▶ **WHAT YOU NEED TO DO**: Below are records. Count every line containing the word "Write" and give the number alone.
— START —
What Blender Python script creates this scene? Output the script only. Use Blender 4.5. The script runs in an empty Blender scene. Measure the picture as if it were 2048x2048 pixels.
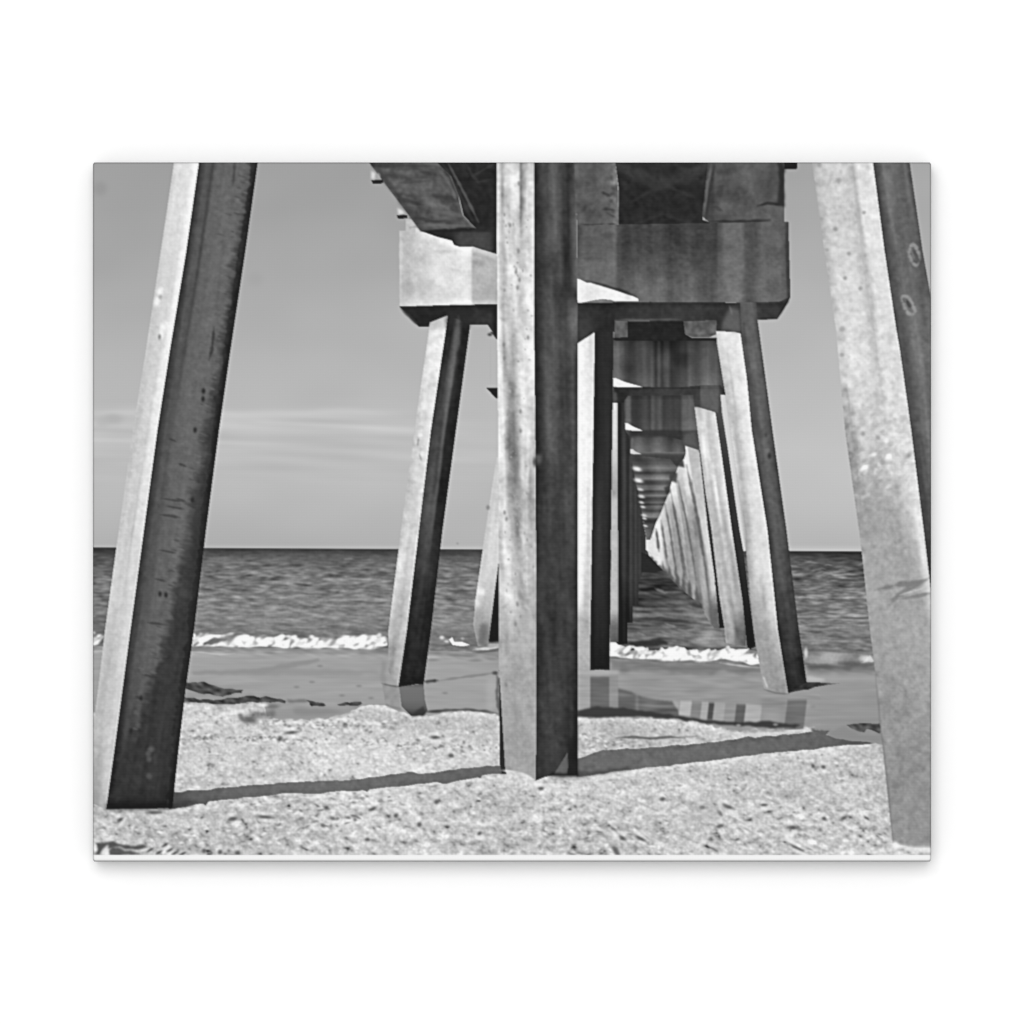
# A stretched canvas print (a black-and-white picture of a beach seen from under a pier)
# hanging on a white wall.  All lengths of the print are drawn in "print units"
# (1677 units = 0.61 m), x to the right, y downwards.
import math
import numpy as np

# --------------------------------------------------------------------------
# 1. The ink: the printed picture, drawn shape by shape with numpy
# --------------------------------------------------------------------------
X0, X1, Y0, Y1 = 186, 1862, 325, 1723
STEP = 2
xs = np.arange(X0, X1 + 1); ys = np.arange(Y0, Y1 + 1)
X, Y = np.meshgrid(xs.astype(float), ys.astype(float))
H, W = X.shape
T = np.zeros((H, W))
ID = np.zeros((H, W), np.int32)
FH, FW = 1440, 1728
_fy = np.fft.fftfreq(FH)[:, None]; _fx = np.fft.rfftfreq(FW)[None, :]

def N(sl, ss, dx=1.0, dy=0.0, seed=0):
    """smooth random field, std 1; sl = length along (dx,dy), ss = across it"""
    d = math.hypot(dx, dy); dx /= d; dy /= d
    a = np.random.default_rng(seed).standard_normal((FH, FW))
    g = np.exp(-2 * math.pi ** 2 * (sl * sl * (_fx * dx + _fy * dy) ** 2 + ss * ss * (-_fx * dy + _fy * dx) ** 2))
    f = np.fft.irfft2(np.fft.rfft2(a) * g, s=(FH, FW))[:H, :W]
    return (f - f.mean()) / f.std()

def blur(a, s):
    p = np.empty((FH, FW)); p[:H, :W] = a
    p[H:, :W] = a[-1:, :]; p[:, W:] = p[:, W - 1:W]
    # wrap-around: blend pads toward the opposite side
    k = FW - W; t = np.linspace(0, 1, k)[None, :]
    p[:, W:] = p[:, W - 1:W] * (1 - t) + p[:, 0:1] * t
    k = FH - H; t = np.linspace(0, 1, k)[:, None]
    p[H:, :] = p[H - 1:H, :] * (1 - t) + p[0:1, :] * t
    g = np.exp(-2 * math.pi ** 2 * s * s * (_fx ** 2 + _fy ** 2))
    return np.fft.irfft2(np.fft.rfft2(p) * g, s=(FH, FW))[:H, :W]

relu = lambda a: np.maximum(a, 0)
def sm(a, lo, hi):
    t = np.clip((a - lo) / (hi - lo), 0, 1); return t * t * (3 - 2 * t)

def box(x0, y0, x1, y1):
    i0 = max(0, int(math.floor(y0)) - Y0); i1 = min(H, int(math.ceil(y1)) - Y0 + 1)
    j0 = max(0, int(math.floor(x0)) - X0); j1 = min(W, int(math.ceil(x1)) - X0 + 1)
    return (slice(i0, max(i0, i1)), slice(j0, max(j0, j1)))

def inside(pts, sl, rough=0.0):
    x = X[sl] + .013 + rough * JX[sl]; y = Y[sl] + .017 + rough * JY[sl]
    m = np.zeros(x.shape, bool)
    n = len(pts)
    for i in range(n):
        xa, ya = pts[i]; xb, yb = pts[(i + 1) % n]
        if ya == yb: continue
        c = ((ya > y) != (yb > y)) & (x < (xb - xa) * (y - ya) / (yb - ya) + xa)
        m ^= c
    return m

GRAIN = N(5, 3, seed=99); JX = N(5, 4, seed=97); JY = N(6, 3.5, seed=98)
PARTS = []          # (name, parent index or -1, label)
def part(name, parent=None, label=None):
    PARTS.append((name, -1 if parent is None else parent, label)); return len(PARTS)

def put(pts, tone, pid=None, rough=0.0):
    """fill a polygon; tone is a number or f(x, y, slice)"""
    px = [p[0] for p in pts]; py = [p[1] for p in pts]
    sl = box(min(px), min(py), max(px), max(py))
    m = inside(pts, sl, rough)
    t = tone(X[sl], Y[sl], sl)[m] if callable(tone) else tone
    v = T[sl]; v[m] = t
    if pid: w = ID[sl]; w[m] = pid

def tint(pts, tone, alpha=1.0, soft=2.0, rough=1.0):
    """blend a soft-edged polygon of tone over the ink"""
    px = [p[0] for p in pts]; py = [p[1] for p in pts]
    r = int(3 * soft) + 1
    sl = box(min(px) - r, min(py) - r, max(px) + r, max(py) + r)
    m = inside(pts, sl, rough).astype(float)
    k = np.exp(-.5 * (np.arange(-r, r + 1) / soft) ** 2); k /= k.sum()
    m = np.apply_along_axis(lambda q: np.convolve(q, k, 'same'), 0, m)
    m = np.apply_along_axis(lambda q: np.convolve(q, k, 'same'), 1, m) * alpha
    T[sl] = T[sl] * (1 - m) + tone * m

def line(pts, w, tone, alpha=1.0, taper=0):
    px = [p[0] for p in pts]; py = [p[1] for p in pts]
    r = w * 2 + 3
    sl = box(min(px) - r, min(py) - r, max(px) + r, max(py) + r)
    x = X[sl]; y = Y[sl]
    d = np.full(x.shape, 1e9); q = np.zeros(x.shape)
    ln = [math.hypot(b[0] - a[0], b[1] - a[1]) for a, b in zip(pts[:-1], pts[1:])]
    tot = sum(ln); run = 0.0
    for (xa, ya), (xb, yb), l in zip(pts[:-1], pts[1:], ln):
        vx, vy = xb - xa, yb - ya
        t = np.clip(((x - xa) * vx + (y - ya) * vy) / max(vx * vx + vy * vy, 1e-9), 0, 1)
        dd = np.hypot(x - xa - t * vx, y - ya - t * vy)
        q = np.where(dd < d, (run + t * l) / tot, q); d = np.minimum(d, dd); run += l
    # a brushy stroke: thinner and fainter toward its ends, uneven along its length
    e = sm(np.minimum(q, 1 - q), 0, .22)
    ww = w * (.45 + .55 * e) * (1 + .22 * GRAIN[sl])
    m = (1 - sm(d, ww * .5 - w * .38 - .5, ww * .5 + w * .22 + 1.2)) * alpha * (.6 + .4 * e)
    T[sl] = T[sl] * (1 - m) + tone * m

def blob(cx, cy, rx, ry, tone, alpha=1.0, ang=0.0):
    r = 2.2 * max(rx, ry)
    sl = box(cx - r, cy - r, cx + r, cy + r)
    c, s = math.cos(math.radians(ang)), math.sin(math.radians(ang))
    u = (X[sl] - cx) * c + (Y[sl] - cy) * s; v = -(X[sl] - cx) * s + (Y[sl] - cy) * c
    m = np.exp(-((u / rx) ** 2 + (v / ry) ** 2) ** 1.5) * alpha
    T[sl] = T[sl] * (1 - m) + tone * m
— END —
— START —
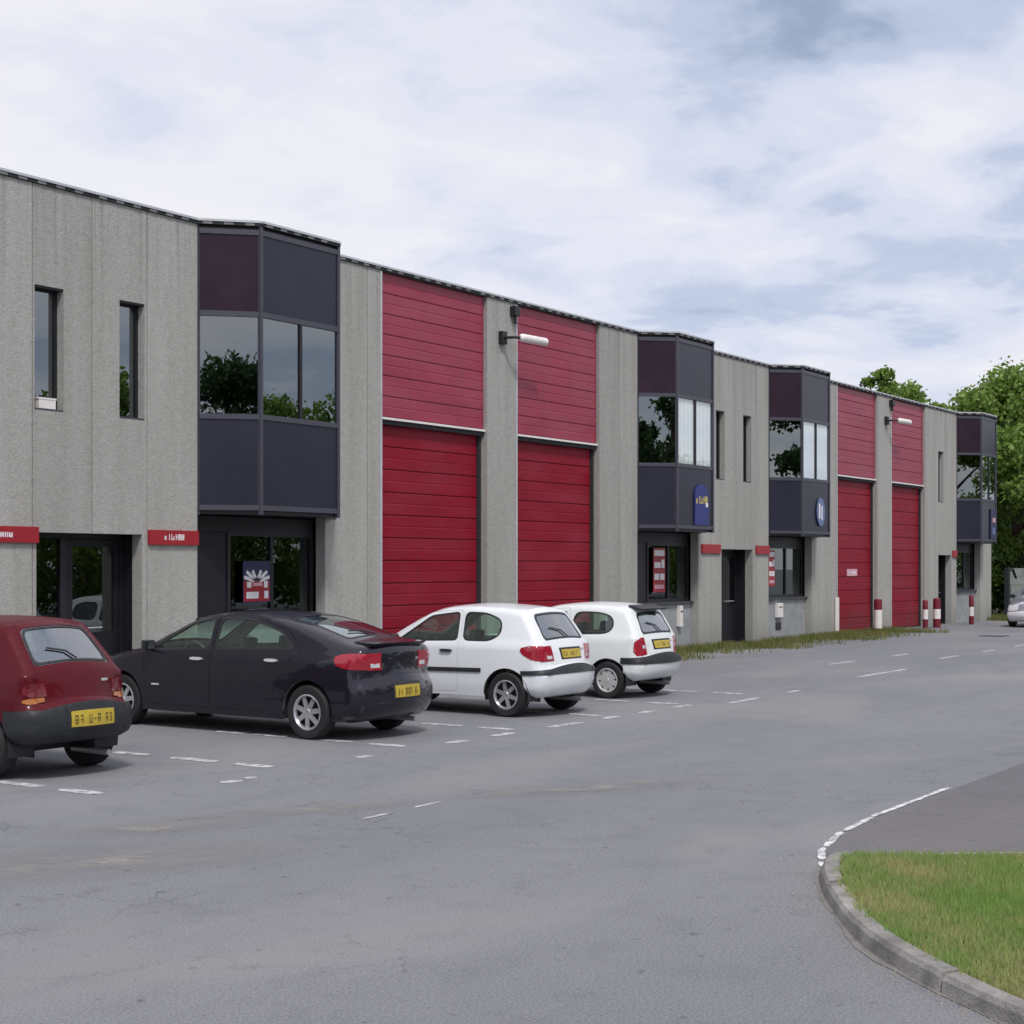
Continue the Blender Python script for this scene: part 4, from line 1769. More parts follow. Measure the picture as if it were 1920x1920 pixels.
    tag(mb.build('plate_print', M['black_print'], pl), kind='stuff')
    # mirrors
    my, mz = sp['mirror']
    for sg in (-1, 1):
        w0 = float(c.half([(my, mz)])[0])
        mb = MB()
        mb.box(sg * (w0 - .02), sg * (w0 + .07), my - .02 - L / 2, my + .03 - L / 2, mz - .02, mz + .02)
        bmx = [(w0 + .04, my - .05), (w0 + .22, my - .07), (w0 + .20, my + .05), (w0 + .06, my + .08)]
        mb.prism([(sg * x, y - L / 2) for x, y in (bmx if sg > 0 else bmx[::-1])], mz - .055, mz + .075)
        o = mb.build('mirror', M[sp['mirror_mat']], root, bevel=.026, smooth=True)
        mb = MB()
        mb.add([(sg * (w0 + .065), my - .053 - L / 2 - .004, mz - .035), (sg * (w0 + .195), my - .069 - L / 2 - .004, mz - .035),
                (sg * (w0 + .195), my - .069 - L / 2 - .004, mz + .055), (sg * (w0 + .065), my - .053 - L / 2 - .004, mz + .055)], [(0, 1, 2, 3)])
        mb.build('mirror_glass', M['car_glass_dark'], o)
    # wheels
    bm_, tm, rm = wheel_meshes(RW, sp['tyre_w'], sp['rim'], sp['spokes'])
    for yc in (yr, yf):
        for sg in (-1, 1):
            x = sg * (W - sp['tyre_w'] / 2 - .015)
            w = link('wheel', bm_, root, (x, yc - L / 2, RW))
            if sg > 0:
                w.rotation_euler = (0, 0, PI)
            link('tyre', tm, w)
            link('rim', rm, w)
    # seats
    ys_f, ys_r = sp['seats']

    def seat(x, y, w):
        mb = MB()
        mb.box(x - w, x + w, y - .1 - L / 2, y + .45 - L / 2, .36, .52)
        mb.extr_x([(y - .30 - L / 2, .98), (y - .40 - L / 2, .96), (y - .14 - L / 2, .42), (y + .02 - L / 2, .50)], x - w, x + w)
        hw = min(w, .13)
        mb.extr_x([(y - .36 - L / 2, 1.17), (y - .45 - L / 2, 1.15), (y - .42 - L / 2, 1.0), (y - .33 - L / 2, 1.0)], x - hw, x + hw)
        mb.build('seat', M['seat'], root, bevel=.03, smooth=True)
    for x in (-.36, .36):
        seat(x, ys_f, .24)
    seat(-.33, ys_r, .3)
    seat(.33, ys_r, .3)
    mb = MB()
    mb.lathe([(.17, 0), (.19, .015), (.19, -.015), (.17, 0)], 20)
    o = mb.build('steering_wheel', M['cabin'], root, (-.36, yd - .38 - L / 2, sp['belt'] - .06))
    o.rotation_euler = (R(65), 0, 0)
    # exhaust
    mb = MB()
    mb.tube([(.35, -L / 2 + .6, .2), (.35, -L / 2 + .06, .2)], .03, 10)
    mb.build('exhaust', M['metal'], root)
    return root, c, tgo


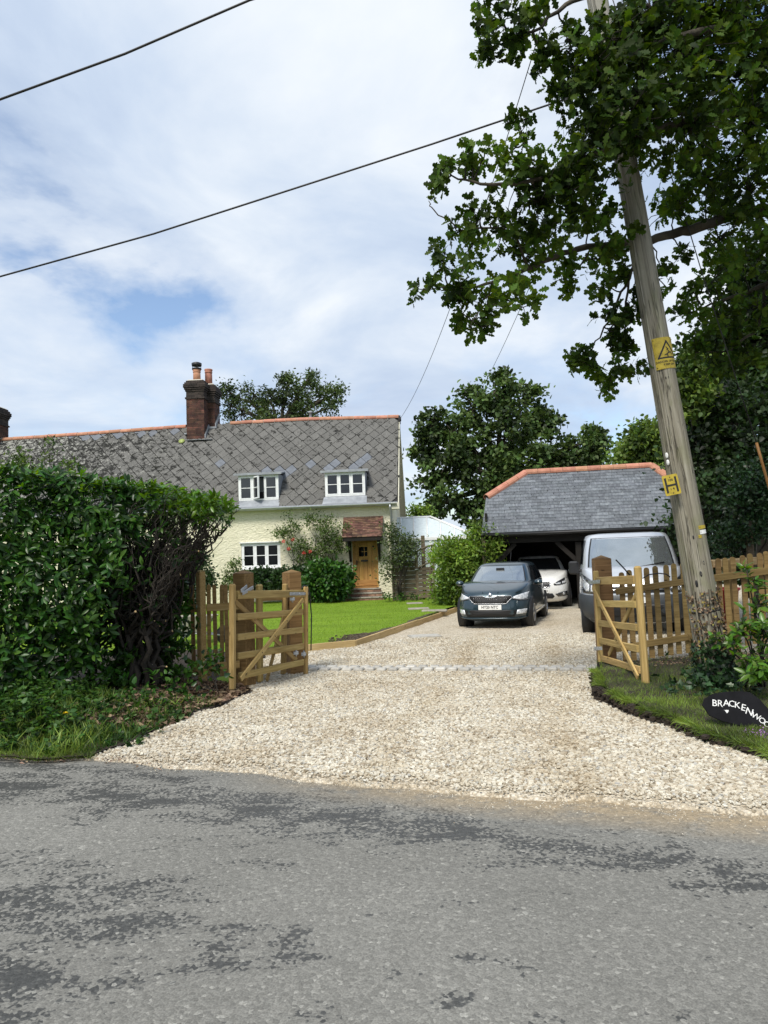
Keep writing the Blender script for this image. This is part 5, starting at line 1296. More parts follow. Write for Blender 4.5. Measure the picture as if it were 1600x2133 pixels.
— END —
— START —
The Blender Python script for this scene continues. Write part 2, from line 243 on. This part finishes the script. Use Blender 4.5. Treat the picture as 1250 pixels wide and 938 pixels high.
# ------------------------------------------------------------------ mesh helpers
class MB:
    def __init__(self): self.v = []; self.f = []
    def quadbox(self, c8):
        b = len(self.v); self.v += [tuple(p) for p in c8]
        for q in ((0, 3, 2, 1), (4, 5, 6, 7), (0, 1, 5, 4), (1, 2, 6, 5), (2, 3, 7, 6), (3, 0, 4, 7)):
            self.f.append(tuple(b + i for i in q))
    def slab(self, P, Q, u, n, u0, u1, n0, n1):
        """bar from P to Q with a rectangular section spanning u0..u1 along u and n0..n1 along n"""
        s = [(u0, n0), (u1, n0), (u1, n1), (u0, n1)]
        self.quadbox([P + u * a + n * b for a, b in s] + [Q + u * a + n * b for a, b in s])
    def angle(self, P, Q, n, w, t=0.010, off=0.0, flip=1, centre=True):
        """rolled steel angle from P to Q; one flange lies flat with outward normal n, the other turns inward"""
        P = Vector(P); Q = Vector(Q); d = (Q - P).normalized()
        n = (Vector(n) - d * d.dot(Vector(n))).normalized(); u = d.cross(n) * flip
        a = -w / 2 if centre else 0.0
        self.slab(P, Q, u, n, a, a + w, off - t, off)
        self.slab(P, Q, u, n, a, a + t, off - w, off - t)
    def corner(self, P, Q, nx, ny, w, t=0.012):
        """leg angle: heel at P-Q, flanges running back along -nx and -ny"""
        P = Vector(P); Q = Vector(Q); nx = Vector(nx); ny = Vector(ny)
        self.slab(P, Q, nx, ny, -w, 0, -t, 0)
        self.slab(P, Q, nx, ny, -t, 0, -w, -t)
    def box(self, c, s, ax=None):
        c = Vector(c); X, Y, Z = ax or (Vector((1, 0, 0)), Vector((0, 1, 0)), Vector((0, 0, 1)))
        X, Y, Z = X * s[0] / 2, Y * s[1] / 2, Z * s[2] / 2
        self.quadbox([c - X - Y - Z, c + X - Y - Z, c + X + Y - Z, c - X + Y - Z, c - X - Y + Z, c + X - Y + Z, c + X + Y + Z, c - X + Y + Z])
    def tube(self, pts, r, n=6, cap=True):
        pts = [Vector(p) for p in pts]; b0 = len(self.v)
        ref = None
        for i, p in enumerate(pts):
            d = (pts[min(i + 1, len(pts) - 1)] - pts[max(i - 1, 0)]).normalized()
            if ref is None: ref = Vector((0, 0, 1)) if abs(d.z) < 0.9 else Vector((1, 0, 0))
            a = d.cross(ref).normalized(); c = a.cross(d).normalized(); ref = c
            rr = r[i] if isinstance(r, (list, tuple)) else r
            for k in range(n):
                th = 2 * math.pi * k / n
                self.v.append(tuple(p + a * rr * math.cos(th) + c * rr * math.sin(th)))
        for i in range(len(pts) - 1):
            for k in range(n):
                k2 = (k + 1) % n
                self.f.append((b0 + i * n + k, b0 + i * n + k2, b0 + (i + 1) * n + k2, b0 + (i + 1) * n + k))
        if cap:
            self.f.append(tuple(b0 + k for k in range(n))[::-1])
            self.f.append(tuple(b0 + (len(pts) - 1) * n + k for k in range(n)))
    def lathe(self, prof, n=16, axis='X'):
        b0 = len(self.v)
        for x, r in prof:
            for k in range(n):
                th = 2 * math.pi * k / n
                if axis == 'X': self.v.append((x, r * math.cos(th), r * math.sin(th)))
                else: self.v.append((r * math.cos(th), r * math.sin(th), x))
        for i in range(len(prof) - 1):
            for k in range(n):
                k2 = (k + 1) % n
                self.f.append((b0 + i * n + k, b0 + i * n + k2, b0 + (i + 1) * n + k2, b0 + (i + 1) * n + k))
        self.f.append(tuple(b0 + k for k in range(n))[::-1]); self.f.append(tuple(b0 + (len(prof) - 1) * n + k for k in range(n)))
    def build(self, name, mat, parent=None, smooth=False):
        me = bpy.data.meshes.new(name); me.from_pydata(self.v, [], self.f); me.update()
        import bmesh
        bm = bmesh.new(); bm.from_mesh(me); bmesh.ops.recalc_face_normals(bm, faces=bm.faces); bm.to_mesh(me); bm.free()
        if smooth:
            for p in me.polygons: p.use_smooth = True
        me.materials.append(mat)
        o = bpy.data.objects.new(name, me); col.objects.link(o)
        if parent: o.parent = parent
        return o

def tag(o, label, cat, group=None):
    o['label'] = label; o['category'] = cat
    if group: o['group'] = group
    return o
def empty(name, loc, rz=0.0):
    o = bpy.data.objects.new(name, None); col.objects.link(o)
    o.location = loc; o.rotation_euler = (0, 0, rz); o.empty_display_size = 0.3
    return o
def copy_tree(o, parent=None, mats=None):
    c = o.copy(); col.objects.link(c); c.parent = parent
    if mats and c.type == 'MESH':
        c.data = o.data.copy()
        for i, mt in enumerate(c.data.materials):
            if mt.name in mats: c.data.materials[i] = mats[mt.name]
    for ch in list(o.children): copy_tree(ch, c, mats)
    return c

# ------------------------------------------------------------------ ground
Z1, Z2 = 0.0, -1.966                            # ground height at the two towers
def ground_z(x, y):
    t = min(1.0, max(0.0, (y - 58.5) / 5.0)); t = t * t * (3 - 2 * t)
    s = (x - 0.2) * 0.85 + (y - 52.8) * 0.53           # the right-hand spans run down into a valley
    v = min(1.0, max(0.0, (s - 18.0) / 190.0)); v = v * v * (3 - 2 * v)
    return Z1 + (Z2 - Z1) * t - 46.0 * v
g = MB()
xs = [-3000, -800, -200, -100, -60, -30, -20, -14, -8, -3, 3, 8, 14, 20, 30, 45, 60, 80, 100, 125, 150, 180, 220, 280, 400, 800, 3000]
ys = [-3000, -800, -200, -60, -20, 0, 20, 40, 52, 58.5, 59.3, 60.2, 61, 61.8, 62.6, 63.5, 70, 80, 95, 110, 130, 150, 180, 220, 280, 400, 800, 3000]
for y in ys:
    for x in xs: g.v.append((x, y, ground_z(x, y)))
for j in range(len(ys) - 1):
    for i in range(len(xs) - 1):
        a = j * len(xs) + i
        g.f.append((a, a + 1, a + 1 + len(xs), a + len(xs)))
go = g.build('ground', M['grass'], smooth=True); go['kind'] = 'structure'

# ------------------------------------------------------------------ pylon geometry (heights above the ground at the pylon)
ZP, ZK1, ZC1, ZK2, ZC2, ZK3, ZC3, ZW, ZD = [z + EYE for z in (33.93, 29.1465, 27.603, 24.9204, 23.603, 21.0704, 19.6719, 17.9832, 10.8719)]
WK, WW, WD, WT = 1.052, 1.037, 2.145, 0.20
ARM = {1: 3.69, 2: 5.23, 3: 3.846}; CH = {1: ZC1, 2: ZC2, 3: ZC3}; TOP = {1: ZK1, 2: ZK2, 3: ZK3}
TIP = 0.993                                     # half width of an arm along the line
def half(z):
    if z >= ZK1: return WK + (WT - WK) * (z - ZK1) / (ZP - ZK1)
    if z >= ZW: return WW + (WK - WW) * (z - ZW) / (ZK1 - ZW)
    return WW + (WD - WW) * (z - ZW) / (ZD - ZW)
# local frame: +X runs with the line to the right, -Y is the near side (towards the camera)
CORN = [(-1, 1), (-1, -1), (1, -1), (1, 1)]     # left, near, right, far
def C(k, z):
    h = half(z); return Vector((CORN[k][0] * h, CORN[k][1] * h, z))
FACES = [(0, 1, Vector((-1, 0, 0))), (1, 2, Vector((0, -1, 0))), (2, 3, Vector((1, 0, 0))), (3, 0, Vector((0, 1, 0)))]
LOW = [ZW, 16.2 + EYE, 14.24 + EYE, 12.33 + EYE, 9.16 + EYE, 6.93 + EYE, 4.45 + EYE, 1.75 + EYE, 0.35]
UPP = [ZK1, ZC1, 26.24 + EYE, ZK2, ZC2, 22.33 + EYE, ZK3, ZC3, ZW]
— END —
▶ **FINISHED ANSWER**: 2